In the wikipedia page about Clifford theory, they are constructing a new character by conjugating another character. ie, Let N be a normal subgroup of G, If μ is a complex character of N, then for a fixed element g of G, another character, μ(g), of N may be constructed by setting
${\displaystyle \mu ^{(g)}(n)=\mu (gng^{-1})} \forall n\in N$
But how does this construct a new character of $N$? , my proof is: Let $\pi$ be the representation of G corresponding to $\mu$. Then, $\mu^g(n)= \mu(gng^{-1})= trace(\pi(gng^{-1}))=trace(\pi(g)\pi(n)\pi(g)^{-1})=trace(\pi(n))=\mu(n)\\$ Please help me figure out where am I going wrong.
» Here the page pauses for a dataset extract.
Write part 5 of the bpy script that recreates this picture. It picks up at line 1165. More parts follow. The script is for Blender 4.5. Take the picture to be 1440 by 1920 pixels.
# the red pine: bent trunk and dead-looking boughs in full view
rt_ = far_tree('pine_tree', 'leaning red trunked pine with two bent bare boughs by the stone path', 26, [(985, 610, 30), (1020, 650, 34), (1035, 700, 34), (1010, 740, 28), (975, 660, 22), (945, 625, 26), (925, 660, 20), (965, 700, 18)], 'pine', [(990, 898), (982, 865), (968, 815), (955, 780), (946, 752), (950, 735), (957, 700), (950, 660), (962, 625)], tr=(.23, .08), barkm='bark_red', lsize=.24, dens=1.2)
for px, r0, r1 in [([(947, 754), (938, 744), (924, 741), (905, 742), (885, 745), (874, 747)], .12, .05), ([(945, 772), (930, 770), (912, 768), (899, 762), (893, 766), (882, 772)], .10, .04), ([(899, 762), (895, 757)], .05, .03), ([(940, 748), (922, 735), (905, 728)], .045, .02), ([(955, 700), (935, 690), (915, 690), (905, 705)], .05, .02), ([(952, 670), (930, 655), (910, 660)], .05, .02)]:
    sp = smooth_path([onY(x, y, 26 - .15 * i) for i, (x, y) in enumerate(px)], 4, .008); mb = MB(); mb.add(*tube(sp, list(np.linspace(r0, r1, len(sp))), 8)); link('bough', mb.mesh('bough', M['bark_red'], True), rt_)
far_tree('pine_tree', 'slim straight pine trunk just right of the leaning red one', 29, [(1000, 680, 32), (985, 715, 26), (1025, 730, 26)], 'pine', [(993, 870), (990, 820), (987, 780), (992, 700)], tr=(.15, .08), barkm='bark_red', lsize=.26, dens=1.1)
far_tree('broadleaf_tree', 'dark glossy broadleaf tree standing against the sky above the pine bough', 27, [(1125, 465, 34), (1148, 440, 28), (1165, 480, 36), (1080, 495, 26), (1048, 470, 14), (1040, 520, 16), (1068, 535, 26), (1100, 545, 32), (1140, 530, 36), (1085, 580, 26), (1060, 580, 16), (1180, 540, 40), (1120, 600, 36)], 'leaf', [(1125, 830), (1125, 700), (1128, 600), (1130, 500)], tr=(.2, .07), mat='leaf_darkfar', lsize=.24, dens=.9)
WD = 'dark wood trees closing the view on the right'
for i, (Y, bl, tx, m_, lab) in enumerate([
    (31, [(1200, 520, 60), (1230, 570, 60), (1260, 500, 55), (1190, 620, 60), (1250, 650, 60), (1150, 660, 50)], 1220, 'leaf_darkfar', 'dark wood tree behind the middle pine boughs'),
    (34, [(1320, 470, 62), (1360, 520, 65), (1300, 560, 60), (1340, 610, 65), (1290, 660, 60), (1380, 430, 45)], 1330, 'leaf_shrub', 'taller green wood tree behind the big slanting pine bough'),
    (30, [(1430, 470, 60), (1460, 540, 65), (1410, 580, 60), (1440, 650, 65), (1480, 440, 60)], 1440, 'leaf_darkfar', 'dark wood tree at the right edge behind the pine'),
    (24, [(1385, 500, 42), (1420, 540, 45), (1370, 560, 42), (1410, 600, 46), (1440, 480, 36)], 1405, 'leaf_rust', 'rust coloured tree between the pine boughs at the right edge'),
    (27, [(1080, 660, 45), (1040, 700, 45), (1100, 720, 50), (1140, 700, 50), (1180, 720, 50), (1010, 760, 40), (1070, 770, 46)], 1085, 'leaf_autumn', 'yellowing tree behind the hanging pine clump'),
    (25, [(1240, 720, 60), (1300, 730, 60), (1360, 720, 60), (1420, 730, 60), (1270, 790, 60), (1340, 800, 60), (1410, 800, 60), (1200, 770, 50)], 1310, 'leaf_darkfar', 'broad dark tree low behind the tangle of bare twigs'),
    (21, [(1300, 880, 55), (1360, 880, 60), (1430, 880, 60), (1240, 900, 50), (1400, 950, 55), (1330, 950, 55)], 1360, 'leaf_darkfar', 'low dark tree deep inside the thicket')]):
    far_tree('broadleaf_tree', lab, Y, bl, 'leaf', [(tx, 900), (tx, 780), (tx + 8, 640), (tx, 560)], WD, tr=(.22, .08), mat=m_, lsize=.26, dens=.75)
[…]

I think its beacause $\mu$ is a character of N , so $\pi$ is not a homomorphism on G. Is that right?
Thanks in advance.
Let $\rho:N\to \text{GL}_m(\Bbb C)$ be a representation (a homomorphism) with character $\chi$. Let $g\in G$. Then $\alpha:N\to N$ defined by $\alpha(h)=ghg^{-1}$ is a homomorphism. The composite $\rho\circ \alpha:N\to\text{GL}_m(\Bbb C)$ is a representation with character $h\mapsto\chi(ghg^{-1})$.